I'm next there on Wednesday and I think my goal for then will be a song my best girlfriend has been subjecting me to ad nauseum lately the singer is Adele and the song is "Rolling In The Deep" it's brilliant lyrically and her voice is magnificent. We'll see what kind of effect this little experiment has on my tips for the month. My tips vary a lot from month to month anyway, but sometimes I do notice discernible patterns in increase or decrease depending on everything from my mood (amazingly enough bitchy strippers make less money), to what color I wear at what time of the month, to what I weigh, to what I dance to, and about 20 or so other variables that I've tracked over the two years I've been doing this job (and clearly have been under stimulated intellectually if I'm tracing this kind of shit, but really I have excel sheets and everything) so this will be my little experiment to keep me entertained for the month of January.



And as with this blog, and most things in my life in general, I feel I should add the disclaimer that I am doing this experiment (and blogging about it) purely for my own entertainment.

I will try my best not to harm any strippers or customers in the making of the blog.

Saturday, January 1, 2011

Day one, day one, start over again

So I've started yet another new blog, I am somewhat hesitant to even pretend like this one is really going to out last the previous however-many attempts I've made at social commentary on the world at large, I mean really 10 years of blogs, online journals, opendiary's and home-made plug and play websites (Tripod and AOL Hometown, you haven't been forgotten!!) ought to have shown me that my ability to commit my often useless commentary to one solid medium or even one steady topic is at best wishful thinking.

But here I am, opening another page of the proverbial internet book, typing away on a Saturday night thinking maybe this time I have something to say. I do in fact have something to say. Many things to say.

First off I suppose an intro might be a good idea, though I am hesitant with that as well, I haven't published anything in a public setting since my marriage in 2004, having now officially earned the title (and piece of paper) stating that I am (fianlly) someone's ex-wife in mid 2010, I suppose I can breathe a little easier on the subject of public appearance, but even so you never really know who could stumble across your blog and make your life, shall we say, a little more interesting.

I am Andy, I'm a mother, though I don't intend this to be a mommy-blog, I'll leave that to the other awesome ladies on the web, they seems to have a handle on it, I'm a stripper, though that's not so much a defining characteristic of who I am, so much as it is a gold mine for social-political commentary and of course when you combine "Stripper" and "Mother" you're bound to get a whole lot of opinions. I fully admit I may seriously regret this blog idea once the first wave of "zzomg won't someone PLEASE think of the children!" starts pouring in.

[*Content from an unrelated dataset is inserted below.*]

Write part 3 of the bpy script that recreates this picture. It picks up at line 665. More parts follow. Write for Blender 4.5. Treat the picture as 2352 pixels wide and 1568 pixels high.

I suppose I should start the disclaimers now: I do not advocate working in the sex industry. In fact, I would strongly discourage anyone ever from getting into it, in any way shape or form. Having children or not. Being pretty or not. Hooking vs. stripping, the merits of cam-girls, online pornography, vs. massage parlors, this is all sex work. And while I am definitely hypocritical for saying so, I would NOT recomend sex work, to anyone.

That said, it is the OLDEST profession in the book, ya know, that dusty old repeatedly translated book, that people like you think people like me have never heard of, or thought of or read, yeah I've read it, cover to cover, twice. I like to read. I love my kids. I'm not on drugs. I don't need or particularly want saving from anyone or anything, though sometimes I could see the appeal to being saved from myself.

What I'm going to try to do with this blog is blow the lid off of the stereotype of sex worker, I'm going to attempt to introduce you, the reader, to me, the writer, as a human, as a mother, as a student and as a woman, and ask that you take all of those ideas you have about sex work and just shelve them for a minute, read this for a bit, and let me know, if I'm what you think of when you hear the word "stripper".